ACE Limited Forecasts 2013 Profit below Estimates; Shares Drop

January 30, 2013 by

Insurer ACE Limited reported a 24 percent fall in quarterly operating profit, hurt by losses related to Superstorm Sandy, and forecast a full-year profit below analysts’ estimates.

After-tax catastrophe losses tripled to $400 million in the fourth quarter from $137 million a year earlier. The insurer took a loss of $393 million resulting from Sandy, marginally higher than the $380 million it estimated in December.

ACE’s shares were down 5 percent in extended trading after closing at $84.94 on Tuesday on the New York Stock Exchange.

Operating income of $492 million included a tax benefit of $121 million from a favorable resolution of prior years’ tax matters, the company said.

ACE also took an after-tax charge of $90 million related to the strengthening of its asbestos and environmental and other run-off business reserves.

“There may be some concerns associated with the asbestos and environmental insurance business,” Stifel Nicolaus analyst Meyer Shields said, referring to the drop in the share price.

Shields said the charge overshadowed resolution of the tax matters.

The company forecast an operating profit of between $6.60 and $7.00 per share for 2013, below the average analyst forecast of $7.89 per share.

ACE projected catastrophe losses of $395 million after tax for 2013.

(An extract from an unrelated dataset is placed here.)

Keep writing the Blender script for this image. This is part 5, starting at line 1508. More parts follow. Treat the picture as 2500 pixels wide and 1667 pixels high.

Net earnings rose to $765 million, or $2.22 per share, for the fourth quarter, from $735 million, or $2.15 per share, a year earlier.

On an operating basis, the Zurich-based property and casualty insurer and reinsurer earned $1.43 per share, compared with $1.90 a year earlier.

Analysts had expected an operating profit of $1.28 per share, according to Thomson Reuters I/B/E/S.

Net premiums written in North America fell 6.5 percent to $1.52 billion, primarily due to increased crop insurance premium payments to the U.S. government as a result of the government’s crop insurance profit and loss calculation formula, ACE said.

U.S. crop insurance payments on losses caused mainly due to the drought last year have crossed $12.3 billion so far. Some experts say indemnities could top $20 billion, nearly double the old record set in 2011.

The company’s property & casualty combined ratio, the percentage of premium revenue an insurer has to pay out in claims, rose to 105.5 percent from 93 percent.

Shares of ACE, which has a market value of about $29 billion, traded at life-highs earlier this month, and were up 15 percent in the six months to Tuesday’s close.

The Thomson Reuters United States Property & Casualty Insurance Index has also gained about 15 percent in the same period.